Actually, all of this, all of life, is an issue that is about love. Love for the “Self”. Life demands that we be engaged in love and live life consciously as ourselves. Not that nonsense of infatuation and dependent relationship love, but the pure form of spiritual love. No bigotry or mental high trotting, but going to see it for what it really is. Earthly love as a mental concept and Spiritual love as essential “Being”. What happens in your relationship when the other does not see it this way?
Partners
If we have any goal at all in this life, it is to become our “Self”. Given the primitive state that humanity is still in, this is a very difficult task. To become yourself in a world that is not itself and still chooses en masse to keep it that way is tough. On a small scale, this also takes place in relationships. Partners have come to know each other while not even knowing themselves. We see only a fraction of the other and we show only a fraction of ourselves to the other.
What we fell in love with often disappears like snow in the sun as that other person develops, becomes aware and more himself. Where is that partner I fell in love with? What happened to me that that partner is no longer in love with me? Loving is a form of having tolerance for each other, but the more we become ourselves, the more likely we are to see that we don’t actually fit together that well after all. Do you stay together, for the kids, the house or the business, or not?

Friends
So what is the essence of being partners if we start from everyone’s purpose on Earth; “becoming yourself”? The essence is friendship. Relationships do not exist, only friendship exists. We are not each other’s husband or wife. We as souls are alone on Earth and must accept that separateness. Many will disagree with me, which is also why we are here as humanity at this stage of evolution. We want to consider love Earthly rather than Spiritual.
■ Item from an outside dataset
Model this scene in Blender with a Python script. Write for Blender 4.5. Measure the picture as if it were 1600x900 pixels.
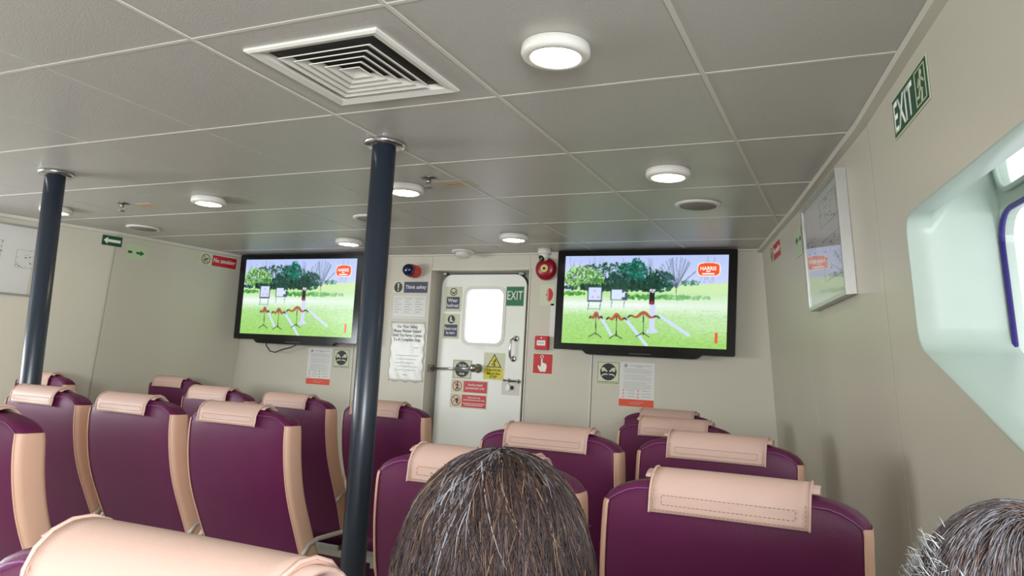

I need a lot of effort to become myself and I need a friend to support me in this. I do not need a partner who has an interest in keeping me as I was. Which friend is real and which friend has an interest? Is a friend also becoming themselves and is that friend open to a journey of discovery together? Can I then experience that Spiritual Love and not confuse that with Earthly Love? Is Earthly love really “Love” at all? I say: no. And certainly not unconditional.